[Scenes as source code]

_ _ _ _

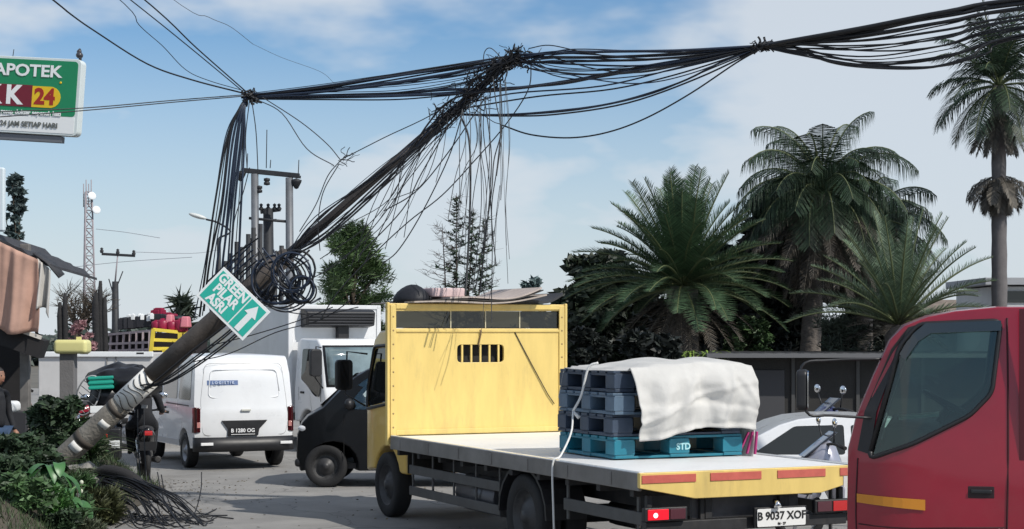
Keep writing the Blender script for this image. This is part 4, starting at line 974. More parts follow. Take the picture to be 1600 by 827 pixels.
text('BUKA 24 JAM SETIAP HARI', 11 * s1, mat('grey_ink', (.12, .13, .12), .6), case, AT(-28, -45.5), bold=.003, name='small_lettering')
AP(MB().ball((36 * s1, 22 * s1, .01), (.018, .018, .006), 10, 6), 'dot', MATS['sign_yellow'], case)
AP(MB().box((-58 * s1, -66 * s1, -.08), (200 * s1, 10 * s1, .10)), 'support_beam', mat('beam_grey', (.16, .17, .19), .5, .2), bevel=.006)
AP(MB().box((-58 * s1, -61.6 * s1, -.08), (190 * s1, 2.5 * s1, .05)), 'top_rail', galv)
AP(MB().tube([(-150 * s1, -60 * s1, -.3), (-150 * s1, -60 * s1 - 5.3, -.3)], .12, 12), 'sign_post', galv)
AP(MB().box((-130 * s1, -66 * s1, -.2), (60 * s1, .08, .12)), 'bracket', galv)
AP(MB().tube([(61 * s1, 60 * s1, -.08), (61 * s1, 66 * s1, -.08)], .02, 6).ball((61 * s1, 67 * s1, -.05), (.05, .045, .05), 12, 8).tube([(60 * s1, 73 * s1, -.08), (57 * s1, 72 * s1, -.05)], [.05, .02], 8), 'camera_head', mat('cam_dark', (.05, .05, .06), .3), case)
AP(MB().tube([(-52 * s1, 60 * s1, -.08), (-51 * s1, 72 * s1, -.08)], .006, 4), 'wire_stub', darksteel, case)

# white sign board edge at the far left
wb = thing('billboard', 'edge of a tall white board at the left border above the market stall', 'billboard', W(-30, 522, 26) * Vector((1, 1, 0)))
def WBp(px, py): return W(px, py, 26) - wb.location
a, b = WBp(-70, 362), WBp(8, 262)
MB().box(((a.x + b.x) / 2, 0, (a.z + b.z) / 2), (b.x - a.x, .12, b.z - a.z)).build('board', mat('board_pale', (.62, .70, .75), .5), wb, bevel=.03)
MB().box((a.x + .4, .1, a.z / 2), (.12, .12, a.z)).build('post', darksteel, wb)

# ================================================================== market stall on the left
sd_ = 24.5
st = thing('market_stall', 'dark-roofed roadside stall with hanging brown and cream curtains', 'stall', W(20, 522, sd_) * Vector((1, 1, 0)))
def ST(px, py, dy=0): return W(px, py, sd_) + Vector((0, dy, 0)) - st.location
roofm = mat('dark_sheet_roof', (.035, .035, .04), .7, var=.4, scale=5, bump=.3)
rf = MB(); n_ = 16; vs = []
for k, dz in enumerate((0, -.04)):
    for i in range(n_ + 1):
        for dy in (-.3, 2.4):
            px = -90 + 178 * i / n_; q = ST(px, 362 + max(0, px + 10) * .52 + (4 if i % 2 else 0) + 2 * sin(i * 2.1), dy); q.z += dz + (-.10 if dy > 0 else 0); vs.append(q)
m2 = 2 * (n_ + 1)
for i in range(n_): a = 2 * i; rf.f += [(a, a + 1, a + 3, a + 2), (m2 + a, m2 + a + 2, m2 + a + 3, m2 + a + 1), (a, a + 2, m2 + a + 2, m2 + a), (a + 1, m2 + a + 1, m2 + a + 3, a + 3)]
rf.f += [(0, m2, m2 + 1, 1), (2 * n_, 2 * n_ + 1, m2 + 2 * n_ + 1, m2 + 2 * n_)]
rf.v = vs; rf.sm = [False] * len(rf.f); rfo = rf.build('roof', roofm, st)
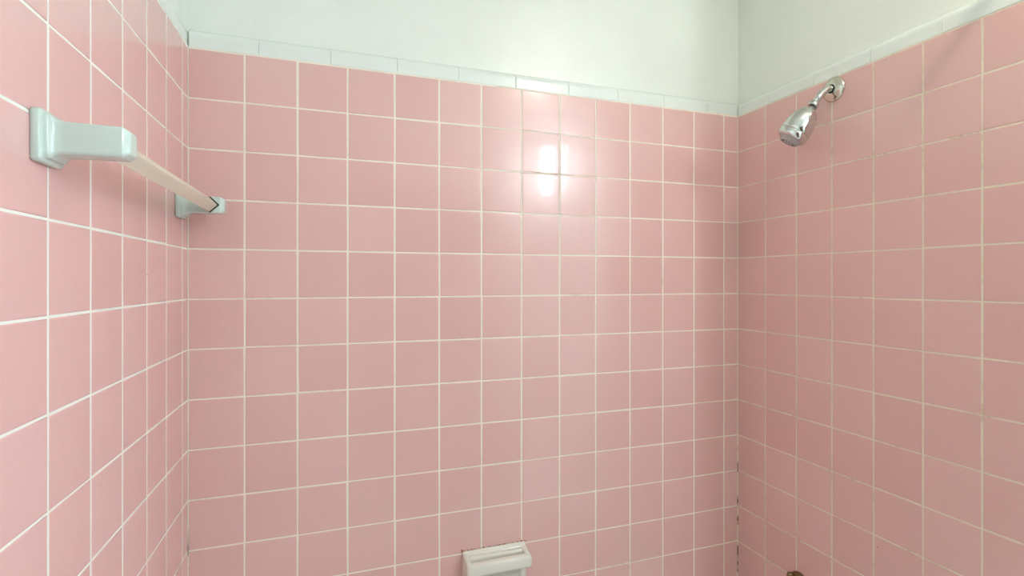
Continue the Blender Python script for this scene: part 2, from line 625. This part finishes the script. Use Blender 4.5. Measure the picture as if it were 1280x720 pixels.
# stepped flange with a sunken basin in the middle
loft(bm, [(.0003, rrect(hw, hh, .006)), (.005, rrect(hw, hh, .006)), (.0065, rrect(hw - .0012, hh - .0012, .006)),
          (.0078, rrect(hw - .0042, hh - .0042, .006)), (.0105, rrect(hw - .0052, hh - .0052, .006)),
          (.0125, rrect(hw - .0068, hh - .0068, .006)), (.0138, rrect(hw - .0105, hh - .0105, .006)),
          (.0135, rrect(hw - .0155, hh - .0160, .008)), (.0105, rrect(hw - .0185, hh - .0200, .010)),
          (.0028, rrect(hw - .0235, hh - .0260, .012))], to_back)
loft(bm, [(.009, [(u, v + .7055 - cz) for u, v in rrect(hw - .0065, .0085, .004)]), (.0190, [(u, v + .7048 - cz) for u, v in rrect(hw - .0060, .0070, .004)]),
          (.0215, [(u, v + .7046 - cz) for u, v in rrect(hw - .0065, .0060, .004)]), (.0228, [(u, v + .7044 - cz) for u, v in rrect(hw - .0085, .0040, .003)])], to_back)
from_bm('back_plate', bm, M['dish'], sd)
# side arms carrying the grab bar
for s in (-1, 1):
    bm = bmesh.new()
    secs = []
    for dd, w_, zl, zh, io in ((.003, .0185, .660, .7185, .0004), (.010, .0165, .664, .7160, .0010), (.022, .0145, .672, .7135, .0016), (.036, .0132, .678, .7118, .0020), (.046, .0125, .681, .711, .0022)):
        xo = cx + s * (hw - io)
        zc, hz = (zl + zh) / 2, (zh - zl) / 2
        secs.append((dd, [(u + (xo - s * w_ / 2) - cx, v + zc - cz) for u, v in rrect(w_ / 2, hz, .0035)]))
    loft(bm, secs, to_back)
    from_bm('arm', bm, M['dish'], sd)
bm = bmesh.new()
ringp = [(-.046 + u, .6945 + v) for u, v in rrect(.0120, .0165, .0095, 6)]
n = len(ringp)
secs = []
for x, sc in ((sx0 + .001, .55), (sx0 + .0018, .80), (sx0 + .0040, .95), (sx0 + .008, 1.0), (cx, 1.0), (sx1 - .008, 1.0), (sx1 - .0040, .95), (sx1 - .0018, .80), (sx1 - .001, .55)):
    secs.append([bm.verts.new((x, -.046 + (yy + .046) * sc, .6945 + (zz - .6945) * sc)) for yy, zz in ringp])
for A, B in zip(secs, secs[1:]):
    for k in range(n):
        f = bm.faces.new((A[k], A[(k + 1) % n], B[(k + 1) % n], B[k]))
        f.smooth = True
bm.faces.new(secs[0]); bm.faces.new(secs[-1][::-1])
from_bm('grab_bar', bm, M['dish'], sd)
# tray with a raised lip
bm = bmesh.new()
trayw = hw - .004
loft(bm, [(.010, [(u, v + .016 - hh) for u, v in rrect(trayw, .012, .006)]), (.045, [(u, v + .014 - hh) for u, v in rrect(trayw, .009, .006)]),
          (.066, [(u, v + .016 - hh) for u, v in rrect(trayw - .004, .0085, .006)]), (.072, [(u, v + .019 - hh) for u, v in rrect(trayw - .012, .006, .005)])], to_back)
from_bm('tray', bm, M['dish'], sd)
# crumbling brown-edged sealant along the top edge
bm = bmesh.new()
rnd = random.Random(3)
prev = None
for i in range(61):
    x = sx0 - .002 + (sx1 - sx0 + .004) * i / 60
    h = -.0004 + max(0, rnd.gauss(.0002, .0010)) + (.0022 if i in (0, 1, 20, 55) else 0)
    ring = [bm.verts.new((x, -.0002, sz1 - .0006)), bm.verts.new((x, -.0040, sz1 - .0006)), bm.verts.new((x, -.0030, sz1 + h)), bm.verts.new((x, -.0002, sz1 + h * 1.4))]
    if prev:
        for k in range(4):
            bm.faces.new((prev[k], prev[(k + 1) % 4], ring[(k + 1) % 4], ring[k]))
    prev = ring
from_bm('sealant', bm, M['brownseal'], sd)['label'] = 'brown stained sealant crumbs'

# ------------------------------------------------------------------ tub valve handle (only its top shows)
vy, vz = -.2345, .597
fh = empty('faucet_handle', (W, vy, vz), 'dark tarnished bath tap handle low on the right tiled wall', 'tap handle')
bm = bmesh.new()
add_lathe(bm, [(.0002, .0330), (.003, .0328), (.007, .0285), (.011, .0200), (.013, .0150), (.030, .0135), (.030, 0)], (W, vy, vz), (-1, 0, 0), 40)
from_bm('escutcheon', bm, M['brass'], fh)
bm = bmesh.new()
add_lathe(bm, [(.026, .0), (.026, .0140), (.029, .0165), (.040, .0170), (.046, .0140), (.048, .006), (.048, 0)], (W, vy, vz), (-1, 0, 0), 40)
from_bm('hub', bm, M['brass'], fh)
for k in range(4):
    an = math.pi / 2 * k
    dr = Vector((0, math.sin(an), math.cos(an)))
    bm = bmesh.new()
    base = Vector((W - .035, vy, vz))
    add_lathe(bm, [(.010, .0060), (.022, .0058), (.028, .0078), (.033, .0088), (.0375, .0072), (.0395, .0030), (.0400, .0)], base, dr, 24)
    from_bm('lobe', bm, M['brass'], fh)

# ------------------------------------------------------------------ out-of-frame lamps and an added peg that light or shade the alcove
yr, zr = -.745, 2.045  # invented peg, shaped so its shadow runs diagonally down the right wall
cr = empty('shadow_peg', (W + REC, yr, zr), 'short unseen peg added high on the right wall to cast a diagonal shadow', 'peg')
bm = bmesh.new()
add_lathe(bm, [(.0, .0), (.0, .024), (.005, .024), (.009, .0165), (.014, .0135), (.125, .0125), (.138, .0140), (.150, .0165), (.158, .0150), (.162, .0080), (.163, .0)],
          (W + REC, yr, zr), (-1, 0, 0), 32)
from_bm('peg', bm, M['enamel'], cr)

lx, ly = 1.20, -1.03
cl = empty('ceiling_light', (lx, ly, CEIL), 'bare warm bulb in a round porcelain holder on the room ceiling', 'ceiling light')
bm = bmesh.new()
add_lathe(bm, [(.0, .0), (.0, .058), (.012, .058), (.020, .050), (.028, .026), (.036, .022), (.036, .0)], (lx, ly, CEIL), (0, 0, -1), 48)
from_bm('lamp_holder', bm, M['enamel'], cl)
bm = bmesh.new()
add_lathe(bm, [(.0355, .014), (.044, .016), (.052, .028), (.064, .037), (.078, .040), (.092, .037), (.105, .028), (.114, .013), (.117, .0)], (lx, ly, CEIL), (0, 0, -1), 40)
from_bm('bulb', bm, M['warm'], cl)

gx, gy, gz = 1.70, -2.09, 2.17
ws = empty('wall_lamp', (gx, YF, gz), 'cool white vertical tube lamp on the wall behind the viewer', 'wall lamp')
bm = bmesh.new()
add_box(bm, (gx - .04, YF, gz - .10), (gx + .04, YF + .022, gz + .10), .004, 2)
add_box(bm, (gx - .012, YF + .018, gz - .012), (gx + .012, gy, gz + .012), .002, 2)
from_bm('back_plate', bm, M['nickel'], ws)
r = .043
bm = bmesh.new()
add_lathe(bm, [(0, 0), (0, r * .8), (.008, r), (.352, r), (.360, r * .8), (.360, 0)], (gx, gy, gz - .18), (0, 0, 1), 40)
from_bm('glass_tube', bm, M['cool'], ws)
for z, sg in ((gz - .18, -1), (gz + .18, 1)):
    bm = bmesh.new()
    add_lathe(bm, [(-.004, 0), (-.004, r + .003), (.014, r + .003), (.018, r - .004), (.018, 0)], (gx, gy, z), (0, 0, sg), 40)
    from_bm('end_cap', bm, M['nickel'], ws)

# bathtub under the tiles
bt = empty('bathtub', (W / 2, -.40, 0), 'white enamel bathtub filling the tiled alcove', 'bathtub')
bm = bmesh.new()
tx, ty = W / 2 - .003, .395
def to_top(u, v, z):
    return (W / 2 + u, -.400 + v, z)
loft(bm, [(.0, rrect(tx, ty, .012)), (.345, rrect(tx, ty, .012)), (.378, rrect(tx, ty, .012)), (.385, rrect(tx - .006, ty - .006, .02)),
          (.385, rrect(tx - .060, ty - .060, .10)), (.372, rrect(tx - .075, ty - .075, .11)), (.16, rrect(tx - .12, ty - .105, .12)),
          (.075, rrect(tx - .20, ty - .16, .12))], to_top)
from_bm('tub_shell', bm, M['enamel'], bt)
bm = bmesh.new()
add_lathe(bm, [(.0, .026), (.003, .026), (.004, .020), (.002, .018), (.002, 0)], (W - .34, -.40, .0752), (0, 0, 1), 32)
from_bm('drain', bm, M['chrome'], bt)

# ------------------------------------------------------------------ camera, world, view
cam = bpy.data.cameras.new('camera')
co = bpy.data.objects.new('camera', cam)
C.objects.link(co)
co.location = (2.7775 * P, -12.1225 * P, ZT - 4.6203 * P)
co.rotation_euler = (math.pi / 2, 0, -.3399)
cam.sensor_fit = 'HORIZONTAL'
cam.sensor_width = 36
cam.lens = 662.371 / 1280 * 36
cam.shift_x = (640 - 654.8806) / 1280
cam.shift_y = -(360 - 350.0877) / 1280
cam.clip_start = .01
sc = bpy.context.scene
sc.camera = co

w = bpy.data.worlds.new('world')
w.use_nodes = True
w.node_tree.nodes['Background'].inputs['Color'].default_value = (.8, .9, 1, 1)
w.node_tree.nodes['Background'].inputs['Strength'].default_value = .3
sc.world = w
sc.view_settings.view_transform = 'Standard'
sc.view_settings.look = 'None'
sc.view_settings.gamma = 1
sc.view_settings.use_curve_mapping = False
sc.view_settings.exposure = -0.17
sc.cycles.max_bounces = 12
sc.cycles.diffuse_bounces = 8
sc.cycles.use_denoising = True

_ _ _ _

Stated exercise:
Everything from the top line of the data down to and including the line with "MB().box((a.x + .4, .1, a.z" is to be copied, except the pictures.

The result:
Keep writing the Blender script for this image. This is part 4, starting at line 974. More parts follow. Take the picture to be 1600 by 827 pixels.
text('BUKA 24 JAM SETIAP HARI', 11 * s1, mat('grey_ink', (.12, .13, .12), .6), case, AT(-28, -45.5), bold=.003, name='small_lettering')
AP(MB().ball((36 * s1, 22 * s1, .01), (.018, .018, .006), 10, 6), 'dot', MATS['sign_yellow'], case)
AP(MB().box((-58 * s1, -66 * s1, -.08), (200 * s1, 10 * s1, .10)), 'support_beam', mat('beam_grey', (.16, .17, .19), .5, .2), bevel=.006)
AP(MB().box((-58 * s1, -61.6 * s1, -.08), (190 * s1, 2.5 * s1, .05)), 'top_rail', galv)
AP(MB().tube([(-150 * s1, -60 * s1, -.3), (-150 * s1, -60 * s1 - 5.3, -.3)], .12, 12), 'sign_post', galv)
AP(MB().box((-130 * s1, -66 * s1, -.2), (60 * s1, .08, .12)), 'bracket', galv)
AP(MB().tube([(61 * s1, 60 * s1, -.08), (61 * s1, 66 * s1, -.08)], .02, 6).ball((61 * s1, 67 * s1, -.05), (.05, .045, .05), 12, 8).tube([(60 * s1, 73 * s1, -.08), (57 * s1, 72 * s1, -.05)], [.05, .02], 8), 'camera_head', mat('cam_dark', (.05, .05, .06), .3), case)
AP(MB().tube([(-52 * s1, 60 * s1, -.08), (-51 * s1, 72 * s1, -.08)], .006, 4), 'wire_stub', darksteel, case)

# white sign board edge at the far left
wb = thing('billboard', 'edge of a tall white board at the left border above the market stall', 'billboard', W(-30, 522, 26) * Vector((1, 1, 0)))
def WBp(px, py): return W(px, py, 26) - wb.location
a, b = WBp(-70, 362), WBp(8, 262)
MB().box(((a.x + b.x) / 2, 0, (a.z + b.z) / 2), (b.x - a.x, .12, b.z - a.z)).build('board', mat('board_pale', (.62, .70, .75), .5), wb, bevel=.03)
MB().box((a.x + .4, .1, a.z / 2), (.12, .12, a.z)).build('post', darksteel, wb)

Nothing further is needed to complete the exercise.